◆ **DATA EXTRACT**:

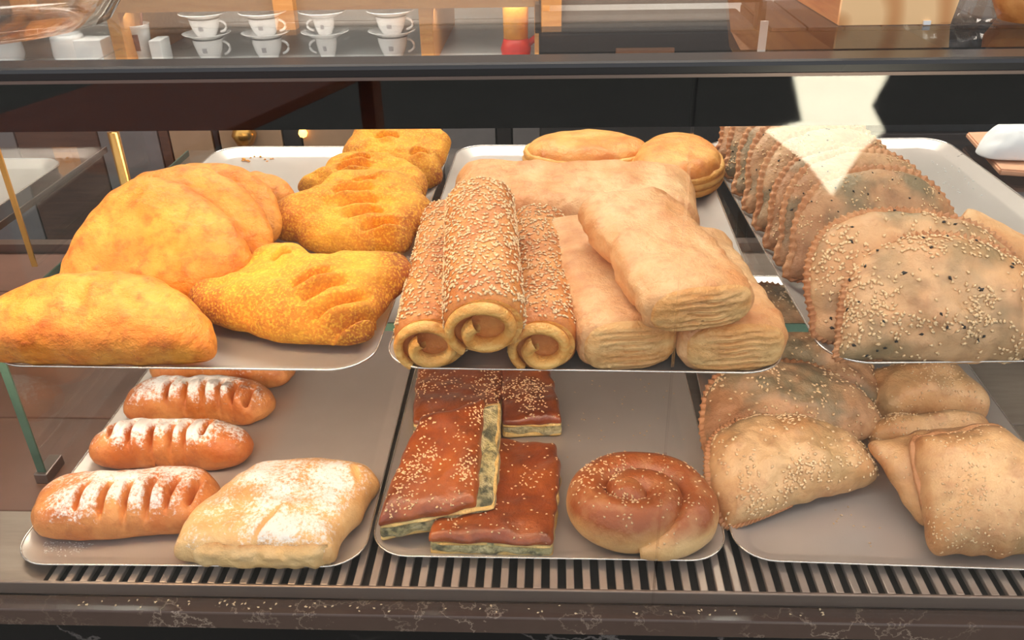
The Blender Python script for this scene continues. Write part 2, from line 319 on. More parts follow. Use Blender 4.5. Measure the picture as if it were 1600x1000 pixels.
for px, py in ((20, 345),):
    q = at_z(48, 437, ZUS)
    dv2 = tag(empty('glass_divider', (q.x-.012, q.y+.03, ZUS)), 'thin upright glass divider standing on the left bay shelf behind the front turnovers', 'divider')
    box('pane', -.0025, .0025, .002, .3, 0, .16, M['glass'], dv2); box('green_edge', -.0028, .0028, 0, .002, 0, .16, M['brass'], dv2)

# ------------------------------------------------------------------ trays
def rrect(wd, dp, r, n=8):
    o = []
    for cx, cy, a in ((wd/2-r, dp-r, 0), (-wd/2+r, dp-r, 90), (-wd/2+r, r, 180), (wd/2-r, r, 270)):
        for i in range(n+1):
            t = math.radians(a+90*i/n); o.append((cx+r*math.cos(t), cy+r*math.sin(t)))
    return o
def tray(name, label, x, y, rz, z, wd=.3285, dp=.571, h=.010):
    o = tag(empty(name, (x, y, z), rz), label, 'tray', 'aluminium pastry trays')
    rings = [(.040, .020, .0012), (.020, .022, .0012), (.016, .026, .002), (.002, .036, h-.0004), (.0, .036, h), (.0, .036, h-.001), (.016, .026, .0008), (.020, .022, 0), (.04, .02, 0)]
    V = []; Fc = []; k = 36
    for ins, r, zz in rings:
        V += [(a, b+ins, zz) for a, b in rrect(wd-2*ins, dp-2*ins, max(r-ins*.3, .008))]
    for i in range(len(rings)-1):
        for j in range(k): Fc.append(((i+1)*k+j, (i+1)*k+(j+1) % k, i*k+(j+1) % k, i*k+j))
    Fc += [tuple(range(k)), tuple((len(rings)-1)*k+j for j in range(k))[::-1]]
    t = pyd('tray_pan', V, Fc, M['tray'], o); t.data.polygons[-1].use_smooth = False; t.data.polygons[-2].use_smooth = False
    path = [(a, b, h) for a, b in rrect(wd-.001, dp, .036)]; path.append(path[0])
    tube('rolled_rim', path, .0009, M['rim_metal'], o, 6, cap=False)
    return o
tray('pastry_tray', 'aluminium tray on the shelf holding orange turnovers and yellow pastries', -.3111, .5897, -.016, ZUS)
tray('pastry_tray', 'aluminium tray on the shelf holding sesame rolls and puff rolls', .026, .5888, -.018, ZUS)
tray('pastry_tray', 'aluminium tray on the shelf holding the leaning row of seeded half moons', .3884, .6058, .029, ZUS)
tray('pastry_tray', 'aluminium tray on the deck holding sugar dusted pastries', -.3335, .561, .009, ZD)
tray('pastry_tray', 'aluminium tray on the deck holding spinach pie and a spiral bun', -.0025, .5764, -.001, ZD)
tray('pastry_tray', 'aluminium tray on the deck holding pale sesame half moons and folded pastries', .331, .5732, -.028, ZD)
pc = at_z(100, 240, ZUS+.02)
tray('pastry_tray', 'empty aluminium tray alone on the left bay shelf', pc.x-.165, pc.y-.571+.01, 0, ZUS)

# ------------------------------------------------------------------ pastry builders
def vnoise(P, s, seed=0):
    o = Vector((seed*3.1, seed*1.7, seed*.9)); return np.array([noise.noise(Vector(p)*s+o) for p in P])
def setattr_(me, name, arr):
    a = me.attributes.new(name, 'FLOAT', 'POINT'); a.data.foreach_set('value', np.asarray(arr, np.float32))
SEED = [0]
def seedmesh(parent, name, mat, V, Fc, n, wfn, ln=.0034, lo=.25):
    V = np.asarray(V, float); T = []
    for f in Fc:
        T.append(f[:3])
        if len(f) == 4: T.append((f[0], f[2], f[3]))
    T = np.array(T); a, b, c = V[T[:, 0]], V[T[:, 1]], V[T[:, 2]]; nr = np.cross(b-a, c-a); ar = np.linalg.norm(nr, axis=1)+1e-12; nr = nr/ar[:, None]
    wt = ar*np.clip(wfn((a+b+c)/3, nr), 0, None); wt /= wt.sum(); idx = rng.choice(len(T), n, p=wt)
    u = rng.random((n, 1)); v = rng.random((n, 1)); fl = (u+v) > 1; u = np.where(fl, 1-u, u); v = np.where(fl, 1-v, v)
    P = a[idx]+u*(b-a)[idx]+v*(c-a)[idx]; Nn = nr[idx]; t = np.cross(Nn, rng.normal(size=(n, 3))); t /= np.linalg.norm(t, axis=1)[:, None]+1e-9; bt = np.cross(Nn, t)
    sz = ln*(.8+.4*rng.random((n, 1))); P = P+Nn*sz*.12
    vs = np.stack([P+t*sz*.5, P+bt*sz*.3-t*sz*.12, P-t*sz*.45, P-bt*sz*.3-t*sz*.12, P+Nn*sz*.24, P-Nn*sz*.1], 1).reshape(-1, 3)
    fs = []; tri = ((0, 1, 4), (1, 2, 4), (2, 3, 4), (3, 0, 4), (1, 0, 5), (2, 1, 5), (3, 2, 5), (0, 3, 5))
    for i in range(n): fs += [tuple(6*i+q for q in t3) for t3 in tri]
    o = pyd(name, vs, fs, mat, parent); o['kind'] = 'stuff'; return o
def blobmesh(out, H, B, nr=34, ns=150, p=2.6, q=.5, pb=6, wob=.0014, lump=.004, ls=22, slits=(), sdepth=.009, sw=.0042, feat=None, nb=8, stone=.04):
    """pillow shape over a closed 2D outline: bulges H up and B down from z = B"""
    SEED[0] += 1; sd = SEED[0]
    O = catmull(out, ns)
    if np.sum(O[:, 0]*np.roll(O[:, 1], -1)-np.roll(O[:, 0], -1)*O[:, 1]) < 0: O = O[::-1].copy()
    c = O.mean(0); V = []; tops = []; R = []
    ss = [math.sin(math.pi/2*i/nr)**.9 for i in range(nr+1)]
    for s in ss:
        for k in range(ns if s > 0 else 1):
            x, y = c+(O[k]-c)*s; V.append((x, y, 0)); R.append(s); tops.append(1)
    sb = [math.cos(math.pi/2*i/nb) for i in range(1, nb+1)]
    for s in sb:
        for k in range(ns if s > 1e-6 else 1):
            x, y = c+(O[k]-c)*s; V.append((x, y, 0)); R.append(s); tops.append(0)
    V = np.array(V); R = np.array(R); tops = np.array(tops); s0 = R.copy(); s0[R < 1e-6] = 0
    g = np.clip(1-s0**p, 0, 1)**q; gb = np.clip(1-s0**pb, 0, 1)**.5
    z = np.where(tops == 1, B+(H-B)*g, B-B*gb)
    P2 = np.c_[V[:, 0], V[:, 1], np.zeros(len(V))]
    n1 = vnoise(P2, ls, sd); n2 = vnoise(P2, ls*3, sd+40)
    z = z+np.where(tops == 1, g*(lump*n1+lump*.45*n2), 0)
    rim = vnoise(P2, 60, sd+9)*wob*2*s0; dv_ = V[:, :2]-c; ln = np.linalg.norm(dv_, axis=1)[:, None]+1e-9; V[:, :2] += dv_/ln*rim[:, None]
    tone = .25*np.clip(n1, 0, 1)+.22*np.clip(n2, 0, 1); dust = np.zeros(len(V)); slitk = np.zeros(len(V))
    for (ax, ay), (bx, by) in slits:
        A = np.array([ax, ay]); D = np.array([bx, by])-A; L = np.linalg.norm(D); D /= L; rel = V[:, :2]-A; t = np.clip(rel@D, 0, L); d = np.linalg.norm(rel-t[:, None]*D, axis=1)
        en = np.sin(np.pi*np.clip(t/L, .02, .98))**.75; k = np.exp(-(d/sw)**2)*en*tops
        z -= sdepth*k; z += sdepth*.3*np.exp(-((d-sw*2)/(sw*1.1))**2)*en*tops; tone = tone*(1-k)+stone*k; slitk = np.maximum(slitk, k)
    V[:, 2] = z
    if feat: tone, dust = feat(V, s0, tops, tone, dust, c)
    dust = dust*(1-np.clip(slitk*1.4, 0, 1))
    Fc = []
    for k in range(ns): Fc.append((0, 1+k, 1+(k+1) % ns))
    o = 1
    for i in range(nr-1):
        for k in range(ns): Fc.append((o+k, o+ns+k, o+ns+(k+1) % ns, o+(k+1) % ns))
        o += ns
    for i in range(nb-1):
        for k in range(ns): Fc.append((o+k, o+ns+k, o+ns+(k+1) % ns, o+(k+1) % ns))
        o += ns
    last = len(V)-1
    for k in range(ns): Fc.append((o+k, last, o+(k+1) % ns))
    return V, Fc, np.clip(tone, 0, 1), np.clip(dust, 0, 1.5), O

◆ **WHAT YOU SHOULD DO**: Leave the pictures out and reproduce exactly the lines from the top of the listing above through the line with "box('pane', -.0025, .0025, .002, .3, 0, .16, M['glass'], dv2);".

◆ **RESULT OF THIS TASK**:
The Blender Python script for this scene continues. Write part 2, from line 319 on. More parts follow. Use Blender 4.5. Measure the picture as if it were 1600x1000 pixels.
for px, py in ((20, 345),):
    q = at_z(48, 437, ZUS)
    dv2 = tag(empty('glass_divider', (q.x-.012, q.y+.03, ZUS)), 'thin upright glass divider standing on the left bay shelf behind the front turnovers', 'divider')
    box('pane', -.0025, .0025, .002, .3, 0, .16, M['glass'], dv2); box('green_edge', -.0028, .0028, 0, .002, 0, .16, M['brass'], dv2)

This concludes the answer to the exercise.